Thursday, January 04, 2007

Going to the Promised Land

It wasn’t the intention of the Kruse/Carter collusion to do me any favors, but sometimes the best of intentions fail. By sending me to Nebraska’s “wilderness” on the edge of its sandhills I was literally introduced to what the residents proudly proclaimed “God’s country”. And they weren’t far from being right. Some day when you have nothing better to do, get out your atlas, turn to the map of Nebraska, and look for a little dot about ninety miles north of Grand Island named Burwell. Then go west about another fifteen miles and you should find Taylor. I was appointed to—in the parlance of The United Methodist Church—a two-point charge, meaning that there was a UM church in each town (closer study of the map will reveal the reason why each is the county seat).

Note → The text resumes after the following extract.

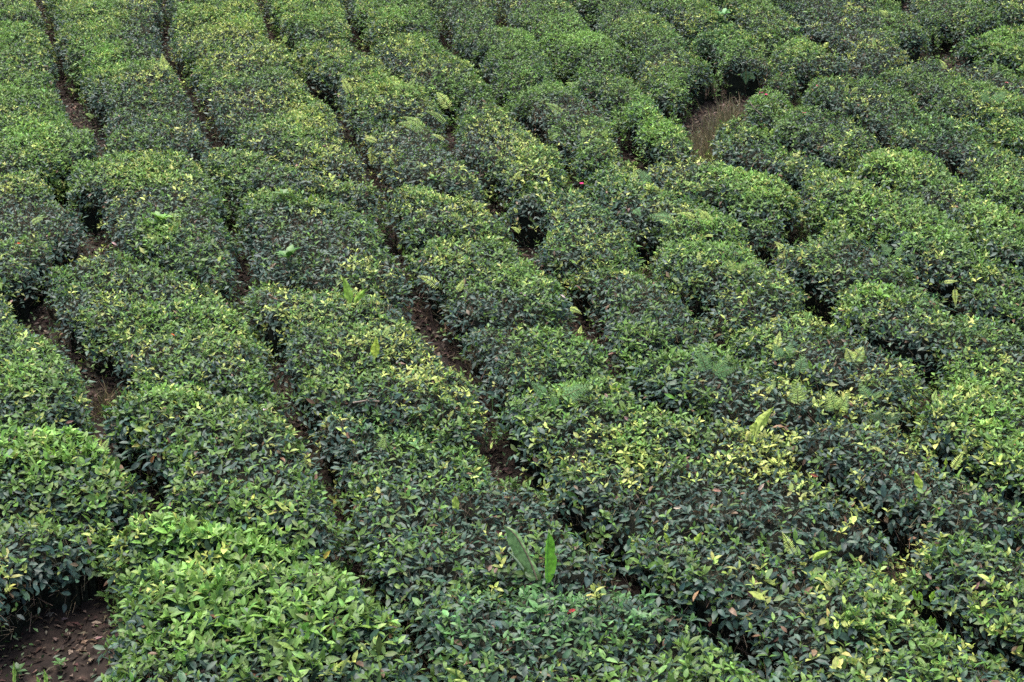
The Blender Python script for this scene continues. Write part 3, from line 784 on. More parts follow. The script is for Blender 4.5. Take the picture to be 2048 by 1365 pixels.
FERNS = [  # kind, colour, width, label, fronds: base x, y, tip x, y, arch
('ladder', FERN_Y, .5, 'tall yellow-green fern frond standing up at the top left beside the second path', [(330,146,322,108,.0)]),
('ladder', FERN_Y, .5, 'upright pale yellow fern at the edge of the hedge right of the upper left path', [(702,190,683,156,.06)]),
('ladder', FERN_L, .45, 'pair of fern fronds spreading left and right in a V above the yellow-tipped bush', [(810,184,831,157,.0), (808,184,782,162,.15)]),
('ladder', FERN_Y, .6, 'large pale fern arching left out of the dark hollow between two upper hedges', [(902,224,873,185,.25)]),
('ladder', FERN_L, .3, 'long thin fern frond arching left over the side of an upper hedge', [(896,252,850,223,.25)]),
('ladder', FERN_L, .45, 'two long ladder-like fern fronds lying leftwards across the hedge', [(853,264,797,247,.2), (854,262,808,233,.15)]),
('ladder', FERN_Y, .3, 'small yellow fern frond curling left below the two long lying fronds', [(892,284,862,270,.25)]),
('ladder', FERN_Y, .5, 'yellow fern with one arching and one drooping frond hanging into the path', [(757,288,727,280,.35), (746,288,743,326,-.05)]),
('ladder', FERN_L, .4, 'fern frond reaching left over the path edge at the upper centre', [(1128,231,1090,207,.18)]),
('ladder', FERN_L, .5, 'small fern arching left on the ridge of a long upper hedge', [(1148,176,1130,168,.35)]),
('ladder', FERN_L, .5, 'small hooked fern beside the path below the long upper hedge', [(1098,284,1120,270,.4)]),
('ladder', FERN_Y, .5, 'short upright fern on the front edge of the hedge above the pink flower', [(1027,362,1044,344,.2)]),
('bracken', FERN_L, .8, 'pale yellow bracken tuft on the dark hedge left of the lime-green bush', [(1172,276,1165,258,.0), (1205,275,1214,262,.0)]),
('ladder', FERN_Y, .5, 'yellow upright fern beside the green bracken below the lime-green bush', [(1271,360,1268,338,.0)]),
('bracken', FERN_G, .8, 'grey-green bracken frond below the lime-green bush', [(1300,368,1278,346,.2)]),
('ladder', FERN_D, .6, 'dark green fern in the hollow below the lime-green bush', [(1318,358,1309,343,.2)]),
('ladder', FERN_L, .6, 'small light green fern at the step below the lime-green hedge', [(1384,375,1366,366,.3)]),
('ladder', FERN_Y, .5, 'small yellow fern leaning right at the step below the lime-green hedge', [(1398,385,1410,374,.3)]),
('ladder', FERN_Y, .55, 'large yellow fern frond leaning left on the hedge centre right', [(1426,450,1395,416,.04)]),
('ladder', FERN_Y, .45, 'yellow fern frond arching left beside the larger leaning frond', [(1392,440,1358,428,.2)]),
('bracken', FERN_G, .7, 'grey-green bracken lying flat over the dark hollow right of centre', [(1350,444,1304,436,.2)]),
('ladder', FERN_G, .6, 'dark drooping fern above the black hollow right of centre', [(1266,420,1280,430,.3)]),
('ladder', FERN_Y, .5, 'small upright fern on the hedge left of the black hollow', [(1114,442,1117,418,.05)]),
('ladder', FERN_Y, .5, 'small fern reaching left beside the upper centre black hollow', [(1035,429,1027,416,.3)]),
('ladder', FERN_Y, .45, 'yellow fern frond hanging down into the bare gap at the upper centre', [(1042,468,1022,453,.25)]),
('ladder', FERN_Y, .4, 'small yellow fern low on the hedge below the two leaning fronds', [(1428,474,1407,476,.4)]),
('ladder', FERN_Y, .5, 'yellow fern leaning left at the right rim of the mid right path hollow', [(1567,500,1549,484,.1)]),
('ladder', FERN_Y, .4, 'yellow fern at the far top right near the brown soil', [(1778,36,1757,20,.15)]),
('ladder', FERN_L, .4, 'slim fern standing behind the path at the top right', [(1750,100,1748,76,.0)]),
('ladder', FERN_Y, .5, 'bright fern leaning left at the right of the far bare gap', [(1893,140,1880,120,.1)]),
('ladder', FERN_L, .5, 'tall thin fern standing near the right edge in the upper rows', [(1990,148,1989,120,.0)]),
('ladder', FERN_Y, .6, 'group of broad yellow-green fronds on the hedge with a pink flower', [(1668,184,1658,172,.3), (1692,186,1694,168,.0), (1703,188,1716,176,.3)]),
('bracken', FERN_G, .8, 'grey-green bracken on the crest of the upper right hedge', [(1734,160,1728,146,.0)]),
('ladder', FERN_D, .5, 'dark fern hanging into the black hollow above the pink flower pair', [(1492,138,1490,168,-.1), (1500,142,1508,160,-.1)]),
('ladder', FERN_L, .5, 'fern with two fronds beside the narrow upper right path', [(1522,100,1530,86,.0), (1546,88,1556,102,.3)]),
('bracken', FERN_G, .9, 'wide grey-green bracken near the right edge of the upper rows', [(1975,205,1960,188,.1), (1985,205,2008,188,.1)]),
('ladder', FERN_Y, .42, 'long yellow fern arching left over the central path', [(884,580,836,552,.22)]),
('ladder', FERN_Y, .5, 'yellow-green fern frond leaning right beside the central path', [(914,585,929,561,.0)]),
('ladder', FERN_Y, .5, 'short fern upright at the edge of the second central path', [(1158,670,1163,654,.0)]),
('ladder', FERN_Y, .5, 'small pale fern jutting right over the second central path', [(1136,618,1163,628,.3)]),
('bracken', FERN_G, .75, 'bracken of three green fronds on the central hedge', [(1090,790,1066,764,.0), (1110,812,1106,790,.0), (1120,800,1172,778,.15)]),
('ladder', FERN_L, .5, 'pale fern behind the yellow sword leaf', [(762,675,745,660,.3), (765,675,780,656,.1)]),
('ladder', FERN_Y, .5, 'small upright fern in front of the hollow right of centre', [(1334,750,1338,728,.0)]),
('ladder', FERN_Y, .4, 'thin pale fern lying across the dark hollow at the left', [(150,800,182,803,.06)]),
('ladder', FERN_L, .5, 'yellow-green fern leaning right on the far left hedge', [(30,692,45,672,.15)]),
('ladder', FERN_G, .5, 'small fern at the lip of the left brown hollow', [(170,622,158,606,.1)]),
('ladder', FERN_L, .5, 'upright fern on the brown twiggy hedge left of centre', [(636,752,641,728,.0)]),
('ladder', FERN_L, .5, 'little fern above the twiggy hollow left of centre', [(683,790,688,770,.0)]),
('ladder', FERN_Y, .5, 'yellow fern on the light green bush of the left rows', [(300,330,291,304,.05)]),
('ladder', FERN_L, .5, 'pale fern lying right on the far left hedge of the upper rows', [(60,448,87,437,.15)]),
('ladder', FERN_L, .5, 'small fern arching at the end of the upper left hedge', [(188,240,172,228,.35)]),
('ladder', FERN_Y, .5, 'yellow fern upright on the mid right hedge crest', [(1399,524,1397,505,.0)]),
('bracken', FERN_L, .8, 'light green bracken on the mid right hedge crest', [(1470,545,1460,526,.0), (1476,545,1490,528,.1)]),
('bracken', FERN_G, .8, 'soft green bracken above the narrow right-hand path', [(1780,510,1768,492,.0), (1790,512,1800,494,.0)]),
('ladder', FERN_D, .7, 'dark green fern leaning left over the right-hand black hollow', [(1832,525,1815,508,.2)]),
('ladder', FERN_L, .5, 'fern arching left on the slope left of the right-hand black hollow', [(1757,533,1738,516,.25)]),
('ladder', FERN_Y, .35, 'thin yellow fern reaching right over the right-hand path', [(1884,566,1916,562,.12)]),
('ladder', FERN_Y, .35, 'narrow fern hanging straight down into the right-hand path', [(1909,574,1908,610,-.02)]),
('ladder', FERN_Y, .5, 'fern with a tall and a low frond behind the bracken bed', [(1552,698,1562,666,.0), (1550,698,1528,690,.2)]),
('ladder', FERN_Y, .75, 'pale fern with two heart-shaped arching fronds on the right-hand hedge', [(1706,728,1691,696,.12), (1708,728,1727,694,.14)]),
('bracken', FERN_G, .8, 'hazy green bracken behind the two sword-shaped fronds', [(1562,718,1548,690,.0), (1568,718,1584,692,.0)]),
('bracken', FERN_G, .7, 'tall green bracken plant left of the bracken bed', [(1415,748,1398,702,.05), (1428,752,1466,736,.15), (1424,750,1452,722,.05)]),
('bracken', FERN_L, .85, 'large flat bracken frond in the middle of the bracken bed', [(1596,812,1594,766,.0)]),
('bracken', FERN_L, .85, 'broad bracken frond to the right in the bracken bed', [(1670,826,1656,782,.1), (1674,826,1694,792,.1)]),
('bracken', FERN_G, .8, 'pointed bracken frond behind the bracken bed', [(1598,748,1606,712,.0)]),
('bracken', FERN_D, .7, 'dark low bracken spreading into a V right of the bracken bed', [(1766,846,1738,830,.1), (1768,846,1800,834,.1)]),
('bracken', FERN_G, .8, 'faint bracken at the right end of the yellow-leaved patch', [(1735,800,1724,772,.0), (1742,800,1762,784,.0)]),
('ladder', FERN_Y, .5, 'pale fern frond lying left of the bracken bed', [(1530,786,1547,768,.0)]),
('ladder', FERN_L, .5, 'upright fern on the hedge near the right edge', [(1866,802,1876,784,.0)]),
('ladder', FERN_Y, .42, 'tall bright fern leaning right beside the lower right path', [(1902,942,1929,904,.04)]),
('ladder', FERN_Y, .42, 'tall yellow-green fern leaning left behind the low bent sword leaf', [(1589,1112,1563,1062,.02)]),
('ladder', FERN_L, .6, 'short broad fern beside the tall left-leaning fern', [(1596,1114,1594,1090,.0)]),
('bracken', FERN_G, .8, 'green bracken on the right edge hedge below the bright fern', [(1956,1110,1958,1084,.0)]),
('ladder', FERN_Y, .6, 'small yellow fern at the end of the lower right path', [(1978,1264,1997,1254,.3)]),
('ladder', FERN_L, .5, 'pair of small ferns on the lower right hedge', [(1972,1002,1972,984,.0), (1990,1006,1993,985,.0)]),
('ladder', FERN_Y, .5, 'yellow drooping fern among yellow shoots at the lower right', [(1733,1210,1732,1248,-.05)]),
('ladder', FERN_Y, .5, 'small yellow fern at the head of the lower central hedge', [(980,898,986,880,.0)]),
('ladder', FERN_Y, .5, 'yellow fern by the lower central path edge', [(1090,978,1100,960,.0)]),
('ladder', FERN_L, .4, 'thin fern above the yellow-green sword leaf', [(934,940,926,916,.0)]),
('bracken', FERN_L, .7, 'feathery fern on the pale weedy hedge below the fallen stick', [(760,900,770,872,.0)]),
('ladder', FERN_L, .5, 'fern leaning right on the lime-green corner of the left hedge', [(203,905,216,880,.1)]),
('ladder', FERN_Y, .5, 'small fern at the left rim of the lower central path', [(1328,1064,1336,1044,.0)]),
('bracken', FERN_L, .7, 'lacy bracken on the upper right hedge below the black notch', [(1690,478,1684,460,.0), (1694,478,1706,464,.0)]),
]
def build_ferns():
    for kind, color, width, label, fronds in FERNS:
        b0 = at_px(fronds[0][0], fronds[0][1])-[0, 0, .03]
        root = thing('fern', label, 'fern', b0, 'ferns growing through the tea hedges')
        for bx, by, tx, ty, arch in fronds:
            B = at_px(bx, by); z = depth_of(B)-.04
            T = px_at(tx, ty, z)+np.array([0, rnd(1, -.05, .05)[0], 0])
            if kind == 'bracken': T = B+(T-B)*1.3; width = width*1.15 if bx == fronds[0][0] else width
            if ty > by+8: T = T+np.array([0, -.06, 0])
            B = px_at(bx, by, z)
            S = Soup(); frond(S, B, T, kind, color, arch, width)
            S.build('frond', M_FROND, root, b0)
build_ferns()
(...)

The receiving district superintendent was the Reverend Dr. Carol Roettmer-Brewer, to whom I was introduced at the time I was first inquiring about the possibility of moving to the Nebraska Conference. At that time she had been very to-the-point that as a Course of Study student I could never hope to be appointed to a large church because those would always go to seminary graduates (I took this as a backhanded compliment that she would even think that such would be in my future as a seminarian). Now, however, she was much more congenial and supportive, and in retrospect I remember her as the best D.S. I ever had. In yesterday’s post I summarized my understanding of what ministry is all about, and as the pastor-in-charge of the Burwell-Taylor appointment I found myself in the glorious position of getting to put theory into practice.